### YOUR OBJECTIVE
Present the following data again exactly as it is shown.

### STORED DATA

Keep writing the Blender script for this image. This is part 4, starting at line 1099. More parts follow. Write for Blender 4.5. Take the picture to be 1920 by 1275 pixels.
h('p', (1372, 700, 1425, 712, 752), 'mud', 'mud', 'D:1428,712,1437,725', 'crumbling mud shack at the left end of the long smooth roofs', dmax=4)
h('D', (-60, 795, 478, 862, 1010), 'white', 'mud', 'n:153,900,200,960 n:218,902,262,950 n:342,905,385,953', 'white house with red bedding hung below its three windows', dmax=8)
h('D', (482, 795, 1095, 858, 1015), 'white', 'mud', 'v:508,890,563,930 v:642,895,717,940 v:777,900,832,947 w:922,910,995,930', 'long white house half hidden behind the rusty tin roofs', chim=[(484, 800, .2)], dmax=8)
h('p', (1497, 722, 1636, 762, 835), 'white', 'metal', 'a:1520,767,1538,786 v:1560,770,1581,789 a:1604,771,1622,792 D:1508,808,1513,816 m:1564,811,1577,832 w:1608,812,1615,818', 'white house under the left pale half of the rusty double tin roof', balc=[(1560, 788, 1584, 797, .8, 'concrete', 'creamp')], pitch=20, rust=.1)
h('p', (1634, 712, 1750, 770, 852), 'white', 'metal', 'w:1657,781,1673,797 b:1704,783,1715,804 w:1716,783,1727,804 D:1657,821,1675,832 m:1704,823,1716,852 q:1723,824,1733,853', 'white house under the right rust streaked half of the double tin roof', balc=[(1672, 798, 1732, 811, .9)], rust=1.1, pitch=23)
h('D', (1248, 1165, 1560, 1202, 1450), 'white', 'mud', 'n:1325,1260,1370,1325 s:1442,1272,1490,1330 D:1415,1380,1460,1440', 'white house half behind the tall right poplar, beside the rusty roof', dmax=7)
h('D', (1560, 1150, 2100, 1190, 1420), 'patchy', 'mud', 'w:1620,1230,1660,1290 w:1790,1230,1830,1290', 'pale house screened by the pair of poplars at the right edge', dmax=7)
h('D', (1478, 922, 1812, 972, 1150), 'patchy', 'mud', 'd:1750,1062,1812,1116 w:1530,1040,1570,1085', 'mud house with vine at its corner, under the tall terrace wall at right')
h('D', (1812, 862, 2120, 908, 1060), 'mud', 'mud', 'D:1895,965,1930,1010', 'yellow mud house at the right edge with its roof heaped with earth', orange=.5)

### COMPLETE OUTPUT
Keep writing the Blender script for this image. This is part 4, starting at line 1099. More parts follow. Write for Blender 4.5. Take the picture to be 1920 by 1275 pixels.
h('p', (1372, 700, 1425, 712, 752), 'mud', 'mud', 'D:1428,712,1437,725', 'crumbling mud shack at the left end of the long smooth roofs', dmax=4)
h('D', (-60, 795, 478, 862, 1010), 'white', 'mud', 'n:153,900,200,960 n:218,902,262,950 n:342,905,385,953', 'white house with red bedding hung below its three windows', dmax=8)
h('D', (482, 795, 1095, 858, 1015), 'white', 'mud', 'v:508,890,563,930 v:642,895,717,940 v:777,900,832,947 w:922,910,995,930', 'long white house half hidden behind the rusty tin roofs', chim=[(484, 800, .2)], dmax=8)
h('p', (1497, 722, 1636, 762, 835), 'white', 'metal', 'a:1520,767,1538,786 v:1560,770,1581,789 a:1604,771,1622,792 D:1508,808,1513,816 m:1564,811,1577,832 w:1608,812,1615,818', 'white house under the left pale half of the rusty double tin roof', balc=[(1560, 788, 1584, 797, .8, 'concrete', 'creamp')], pitch=20, rust=.1)
h('p', (1634, 712, 1750, 770, 852), 'white', 'metal', 'w:1657,781,1673,797 b:1704,783,1715,804 w:1716,783,1727,804 D:1657,821,1675,832 m:1704,823,1716,852 q:1723,824,1733,853', 'white house under the right rust streaked half of the double tin roof', balc=[(1672, 798, 1732, 811, .9)], rust=1.1, pitch=23)
h('D', (1248, 1165, 1560, 1202, 1450), 'white', 'mud', 'n:1325,1260,1370,1325 s:1442,1272,1490,1330 D:1415,1380,1460,1440', 'white house half behind the tall right poplar, beside the rusty roof', dmax=7)
h('D', (1560, 1150, 2100, 1190, 1420), 'patchy', 'mud', 'w:1620,1230,1660,1290 w:1790,1230,1830,1290', 'pale house screened by the pair of poplars at the right edge', dmax=7)
h('D', (1478, 922, 1812, 972, 1150), 'patchy', 'mud', 'd:1750,1062,1812,1116 w:1530,1040,1570,1085', 'mud house with vine at its corner, under the tall terrace wall at right')
h('D', (1812, 862, 2120, 908, 1060), 'mud', 'mud', 'D:1895,965,1930,1010', 'yellow mud house at the right edge with its roof heaped with earth', orange=.5)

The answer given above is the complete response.